Одним из противоречивых «фэ» в романе является поклёп Мережковского на реального Леонардо, заключающийся в том, что тот в романе карикатурой противостоит фанатику-аскету Савонароле (а другой аскет с мобилизованной темнотой деревенской уничтожают выкопанную из земли статую Венеры).
Всё. Быков берёт это на вооружение типа «в лоб». Уравнивает слово «страшный» из стихотворения с романом. И ополчается на вандала в Петербурге, сбившего барельеф Мефистофеля:
«…совершенства.
Именно поэтому, может быть, “Леонардо да Винчи” – роман, который сегодня так грустно перечитывать. Мы понимаем, как бесконечно далеко мы ушли по уровню [вниз, понимай] от споров и борений 1901 года. Мы отброшены от них не на сто, а на пятьсот лет! И мы [тёмные, религиозные] смотрим на это чудо [на божественное совершенство] с тем же трепетом и теми же проклятиями, с какими в начале романа в главе “Белая дьяволица” смотрит христианский священник на откопанные в лошадином холме чудеса античной скульптуры. Смотрит и кричит: “Это дьявол!”» (С. 29–30).
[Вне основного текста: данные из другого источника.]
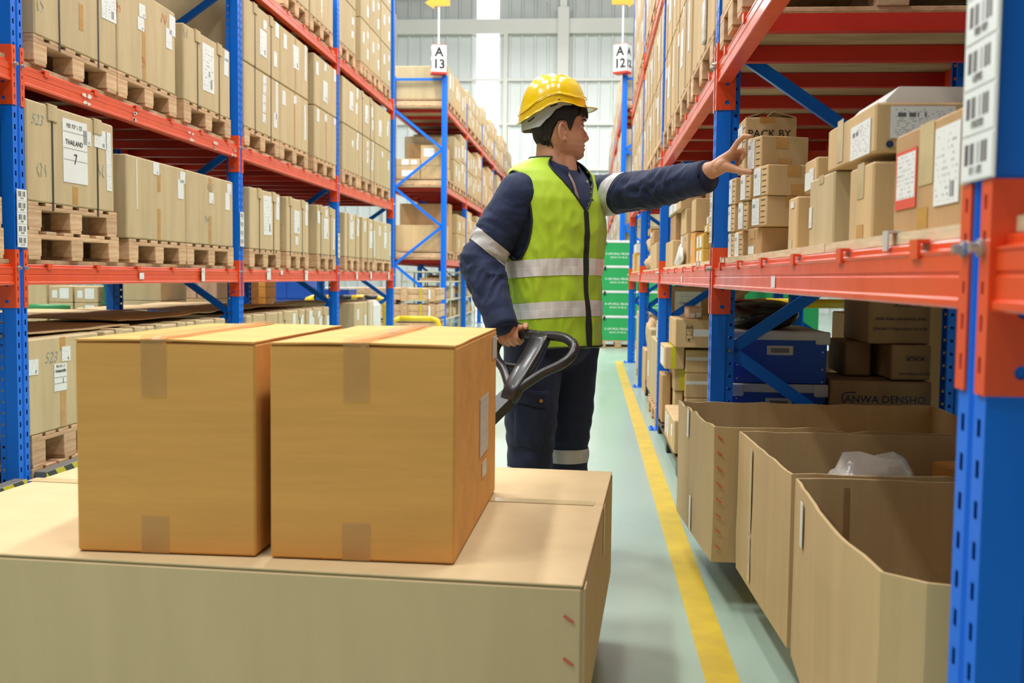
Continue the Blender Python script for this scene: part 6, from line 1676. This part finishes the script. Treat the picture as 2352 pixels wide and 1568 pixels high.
# ---- face details and hair
for s in (-1, 1):
    mb = MB(); ellip(mb, hw_pt(-.058, s*.0335, 1.6035), (.0115, .0115, .0115)); eo = place(mb.mesh('eye', 'eye', True), 'eye', person)
    mb = MB(); ellip(mb, hw_pt(-.0495, s*.0335, 1.6035), (.0035, .0050, .0050)); place(mb.mesh('iris', 'iris', True), 'iris', eo)
    mb = MB(); ellip(mb, hw_pt(-.0535, s*.0335, 1.6075), (.0125, .0135, .0095), Matrix.Rotation(R(14), 3, 'Y')); place(mb.mesh('eyelid', 'skin', True), 'eyelid', eo)
    mb = MB(); mb.tube([hw_pt(-.0425, s*.022, 1.6045), hw_pt(-.0405, s*.033, 1.6055), hw_pt(-.0455, s*.044, 1.6035)], .0011, 5); place(mb.mesh('eyelash', 'hair'), 'eyelash', eo)
    mb = MB(); pts = []
    for i in range(9):
        th = s*R(14+34*i/8); pts.append(head_pt(th, 1.6225+.004*math.sin(math.pi*i/9)-.004*(i/8)**2, .0012))
    mb.tube(pts, [.0012, .0024, .003, .0032, .0031, .003, .0026, .002, .001], 6); place(mb.mesh('eyebrow', 'hair', True), 'eyebrow', person)
mb = MB()
for zc, sg, r0 in ((1.5355, .0045, 19), (1.5225, .005, 17)):
    mb.grid([[head_pt(R(-r0+2*r0*k/24), zc+sg*(1-abs(2*k/24-1)**2)*(i/3*2-1), .0006) for k in range(25)] for i in range(4)])
place(mb.mesh('lips', 'lip', True), 'lips', person)
HLT = [(-.24, 1.527), (-.19, 1.529), (-.178, 1.536), (-.158, 1.596), (-.149, 1.614), (-.118, 1.612), (-.111, 1.588), (-.104, 1.578), (-.097, 1.592), (-.089, 1.618), (-.078, 1.632), (-.06, 1.646), (-.03, 1.652)]
mb = MB(); NH = 300; zz = [1.50+(1.745-1.50)*i/180 for i in range(181)]; D_ = []
for z in zz:
    for k in range(NH):
        th = -math.pi+2*math.pi*k/NH; p0 = head_pt(th, z); loc = p0-V3((HX, PY, HZ)); loc.rotate(Matrix.Rotation(-YAW, 3, 'Z')); hx = HX+loc.x
        dpt = z-tab(HLT, hx)-.004*noise.noise((th*18, z*14, 1))
        o_ = max(-.008, min(.0068, dpt*.55))
        if dpt > 0: o_ += .0018*noise.noise((th*26, z*16, 3))*min(1, dpt/.01)
        if hx > -.07: o_ += .0035*max(0, min(1, dpt/.015))
        mb.v.append(tuple(head_pt(th, z, o_))); D_.append(dpt > -.02)
for i in range(180):
    for k in range(NH):
        k2 = (k+1) % NH; q = (i*NH+k, i*NH+k2, (i+1)*NH+k2, (i+1)*NH+k)
        if all(D_[j] for j in q): mb.f.append(q)
me = mb.mesh('hair', 'hair', True)
bm = bmesh.new(); bm.from_mesh(me); bmesh.ops.delete(bm, geom=[v for v in bm.verts if not v.link_faces], context='VERTS'); bm.to_mesh(me); bm.free()
hair = place(me, 'hair', person)
mb = MB(); r3 = random.Random(5)
for k in range(90):      # fringe locks
    th = R(r3.uniform(-62, 62)); z = r3.uniform(1.648, 1.662); L_ = r3.uniform(.012, .024)
    mb.tube([head_pt(th, z+.006, .007), head_pt(th+r3.uniform(-.05, .05), z-L_*.5, .0085), head_pt(th+r3.uniform(-.12, .12), z-L_, .0055)], [.0032, .0026, .0005], 5)
for k in range(70):      # nape and side locks
    th = R(r3.choice((-1, 1))*r3.uniform(125, 180)); z = r3.uniform(1.53, 1.56); L_ = r3.uniform(.012, .026)
    mb.tube([head_pt(th, z+.006, .005), head_pt(th, z-L_*.5, .006), head_pt(th+r3.uniform(-.06, .06), z-L_, .002)], [.003, .0024, .0005], 5)
place(mb.mesh('hair_locks', 'hair', True), 'hair_locks', hair)['kind'] = 'stuff'

# ---- hard hat
HC = V3((-.150, PY, 0))
def hrot(p):
    q = p-V3((-.14, PY, 0)); q.rotate(Matrix.Rotation(YAW*.75, 3, 'Z')); return V3((-.14, PY, 0))+q
RIM = [(0, 1.671), (30, 1.668), (55, 1.667), (72, 1.676), (88, 1.679), (104, 1.668), (122, 1.645), (145, 1.622), (165, 1.612), (180, 1.609)]
def rim(th): return tab(RIM, abs(th)*180/math.pi)
AF, AB, AW, ZTOP = .118, .124, .112, 1.786
def dome(th, t, off=0.0):
    """t 0 at the rim to 1 at the crown"""
    ph = t*math.pi/2; c_, s_ = math.cos(th), math.sin(th)
    r = math.cos(ph)**.74 if t < 1 else 0
    ax_ = AF if c_ > 0 else AB
    x, y = r*c_*(ax_+off), r*s_*(AW+off)
    zr = rim(th)
    z = zr+(ZTOP+off-zr)*math.sin(ph)**.93
    if abs(y) < .034 and t > .16:      # raised centre rib
        z += .0042*min(1, (.034-abs(y))/.004)*(1 if t < 1 else 1); 
    if t < .17: x, y = x*(1+.022*(1-max(0, (t-.14)/.03))), y*(1+.022*(1-max(0, (t-.14)/.03)))
    return hrot(V3((HC.x+x, PY+y, z)))
def lip(th, w):
    """w 0..1 from the shell out to the lip edge; the front runs out as a brim"""
    c_, s_ = math.cos(th), math.sin(th); ax_ = AF if c_ > 0 else AB
    fr_ = max(0, c_)**2.2
    o_ = (.009+.036*fr_)*w
    z = rim(th)-.004*w+.006*fr_*w*(1-abs(s_))
    return hrot(V3((HC.x+(ax_*1.022+o_)*c_, PY+(AW*1.022+o_*.8)*s_, z)))
mb = MB(); HT = 128
ts = [0, .02, .05, .08, .11, .14, .155, .17, .2, .26, .33, .4, .47, .55, .63, .71, .79, .86, .92, .97, .999]
rows = [[lip(2*math.pi*k/HT-math.pi, w) for k in range(HT)] for w in (0, .35, .7, 1)][::-1]
rows += [[dome(2*math.pi*k/HT-math.pi, t) for k in range(HT)] for t in ts]
inner = [[dome(2*math.pi*k/HT-math.pi, t, -.004)-V3((0, 0, .001)) for k in range(HT)] for t in ts]
low = [[lip(2*math.pi*k/HT-math.pi, w)-V3((0, 0, .003)) for k in range(HT)] for w in (1, .7, .35, 0)]
mb.grid([low[3], low[2], low[1], low[0]]+rows, closed=True); mb.f.append(tuple((4+len(rows)-1)*HT+k for k in range(HT)))
o0 = len(mb.v); mb.grid([low[3]]+inner, closed=True, flip=True)
hat = place(mb.mesh('hard_hat', 'hat', True, fixn=False), 'hard_hat', person)
# ridge line round the shell
mb = MB()
for s in (-1, 1):
    pts = [dome(s*R(12+160*i/30), .05+.0*i, .0015)+V3((0, 0, .018+.006*math.sin(i*.4))) for i in range(31)]
    mb.tube(pts, .0022, 6)
    pts = [hrot(V3((HC.x+x, PY+s*.036, 0))) for x in (0,)]
place(mb.mesh('shell_ridge', 'hat', True), 'shell_ridge', hat)
# grey suspension band round the back of the head
mb = MB(); ra, rb = [], []
for i in range(61):
    th = R(62)+(2*math.pi-R(124))*i/60; a_d = abs(((th+math.pi) % (2*math.pi))-math.pi)*180/math.pi
    top = rim(a_d*math.pi/180)+.006; bot = tab([(60, 1.668), (78, 1.665), (92, 1.652), (108, 1.618), (125, 1.588), (150, 1.583), (180, 1.583)], a_d)
    c_, s_ = math.cos(th), math.sin(th); axx = AF if c_ > 0 else AB
    mk = lambda zz, g: hrot(V3((HC.x+(axx*.93+g)*c_, PY+(AW*.92+g)*s_, zz)))
    ra.append([mk(bot, 0), mk((bot+top)/2, .001), mk(top, 0)]); rb.append([mk(bot, -.003), mk((bot+top)/2, -.002), mk(top, -.003)])
mb.grid(ra); mb.grid(rb, flip=True); mb.grid([[r[0] for r in ra], [r[0] for r in rb]])
for e in (0, -1): mb.grid([ra[e], rb[e]])
sb = place(mb.mesh('headband', 'hatband', True), 'headband', hat)
mb = MB()
for s in (-1, 1):
    for (d0, d1, z0) in ((92, 104, .009), (134, 150, .010)):
        mb.grid([[hrot(V3((HC.x+(AB if abs(d) > 90 else AF)*.945*math.cos(R(s*d)), PY+AW*.935*math.sin(R(s*d)), rim(R(d))-z0+e))) for d in [d0+(d1-d0)*k/8 for k in range(9)]] for e in (-.003, .003)])
place(mb.mesh('slot', 'pipe'), 'slot', sb)
mb = MB(); p_ = hrot(V3((HC.x-.002+AF*.02, PY-AW*1.04, rim(R(88))+.002)))
mb.tube([p_+V3((.006*math.cos(a), 0, .006*math.sin(a))) for a in [2*math.pi*k/12 for k in range(13)]], .0022, 6, False); place(mb.mesh('strap_lug', 'hat', True), 'strap_lug', hat)
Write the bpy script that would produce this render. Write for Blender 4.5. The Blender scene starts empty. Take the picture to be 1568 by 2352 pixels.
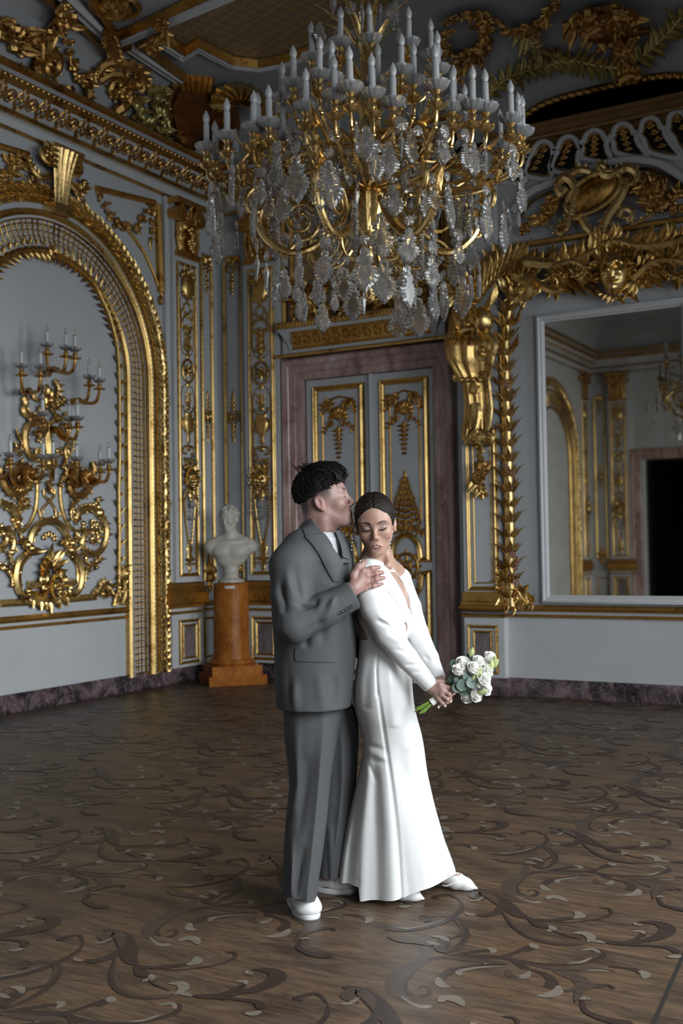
import bpy, bmesh, math, random
import numpy as np
from mathutils import Vector, Matrix
from mathutils.bvhtree import BVHTree
PI = math.pi
SC = bpy.context.scene
COL = SC.collection
random.seed(7)

# ------------------------------------------------------------------ camera
# world: room corner at the origin, X along the mirror wall, Y away from the viewer along the left wall, Z up
FOC, CX, CY = 2518.0, 784.0, 1176.0
CAM = np.array([7.53, -9.96, 1.44])
YAW, PITCH, ROLL = math.radians(-29.9), math.radians(1.84), math.radians(-0.88)
FW = np.array([math.sin(YAW)*math.cos(PITCH), math.cos(YAW)*math.cos(PITCH), math.sin(PITCH)])
_r = np.array([math.cos(YAW), -math.sin(YAW), 0.0]); _u = np.cross(_r, FW)
RT = math.cos(ROLL)*_r + math.sin(ROLL)*_u
UP = -math.sin(ROLL)*_r + math.cos(ROLL)*_u
cd = bpy.data.cameras.new('camera'); cam = bpy.data.objects.new('camera', cd); COL.objects.link(cam)
cam.matrix_world = Matrix(((RT[0], UP[0], -FW[0], CAM[0]), (RT[1], UP[1], -FW[1], CAM[1]), (RT[2], UP[2], -FW[2], CAM[2]), (0, 0, 0, 1)))
cd.sensor_fit = 'VERTICAL'; cd.sensor_height = 36.0; cd.sensor_width = 24.0
cd.lens = 36.0*FOC/2352.0
cd.dof.use_dof = True; cd.dof.focus_distance = 4.45; cd.dof.aperture_fstop = 4.0
cd.clip_start = 0.05
SC.camera = cam

# ------------------------------------------------------------------ exposure, world, window light
SC.view_settings.view_transform = 'Standard'; SC.view_settings.look = 'None'
SC.view_settings.gamma = 1.0; SC.view_settings.use_curve_mapping = False
SC.view_settings.exposure = 0.0
w = bpy.data.worlds.new('world'); SC.world = w; w.use_nodes = True
w.node_tree.nodes['Background'].inputs[0].default_value = (0.62, 0.72, 0.85, 1)
w.node_tree.nodes['Background'].inputs[1].default_value = 0.02
SC.cycles.max_bounces = 7; SC.cycles.transmission_bounces = 6; SC.cycles.glossy_bounces = 4
SC.cycles.diffuse_bounces = 3; SC.cycles.transparent_max_bounces = 8
SC.cycles.caustics_reflective = False; SC.cycles.caustics_refractive = False
SC.cycles.sample_clamp_indirect = 3.0
ROOM_X = 9.4; ROOM_Y0 = -14.3; CEIL = 6.25
WIN_Y = (-1.9, -4.9, -7.9, -11.2)       # centres of the tall windows in the right wall
WIN_E = (66, 135, 200, 85); WIN_T = 28
for i, (wy, we) in enumerate(zip(WIN_Y, WIN_E)):
    ld = bpy.data.lights.new('window_daylight', 'AREA'); ld.shape = 'RECTANGLE'; ld.size = 3.0; ld.size_y = 1.7
    ld.energy = we; ld.color = (0.90, 0.96, 1.0); ld.spread = math.radians(130)
    lo = bpy.data.objects.new('window_daylight', ld); COL.objects.link(lo)
    lo.location = (ROOM_X-0.03, wy, 2.35)
    lo.rotation_euler = (0, math.radians(90-WIN_T), 0)      # -Z of the lamp looks along -X, tipped down like sky light

# ------------------------------------------------------------------ mapping helpers
def ray(px, py): return FW + (px-CX)/FOC*RT - (py-CY)/FOC*UP
def on_plane(px, py, ax, val):
    v = ray(px, py); return CAM + v*((val-CAM[ax])/v[ax])
def FL(px, py, z=0.0): return on_plane(px, py, 2, z)
# wall-local coordinates: x along the wall to the right as seen from the room, -y out of the wall, z up
def LW(px, py, d=0.0):
    p = on_plane(px, py, 0, d); return Vector((p[1], -d, p[2]))
def BW(px, py, d=0.0):
    p = on_plane(px, py, 1, -d); return Vector((p[0], -d, p[2]))
def LWs(pts, d=0.0): return [LW(x, y, d) for x, y in pts]
def BWs(pts, d=0.0): return [BW(x, y, d) for x, y in pts]
# view-local coordinates for the people: x to the right, y away from the camera, z up
RZ = -YAW
_c, _s = math.cos(RZ), math.sin(RZ)
def VP(px, py, vy):
    v = ray(px, py); vx = _c*v[0]+_s*v[1]; vv = -_s*v[0]+_c*v[1]; t = vy/vv
    return np.array([vx*t, vy, CAM[2]+v[2]*t])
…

Ну? полемический перегиб у Быкова. Но он же довёл себя до непонимания, что стихотворение – иллюстрация, что не является художественным. Дошёл до выдёргивания эпизода из контекста романа. И до отрицания того, что художественность – это ЧТО-ТО, словами простым читателем, на уровень которого он себя низвёл, невыразимое.
Я надеюсь, что понятно, что я у простого читателя (зрителя) не отнимаю того тончайшего переживания, которое происходит от общения подсознательного идеала автора с подсознанием восприемника.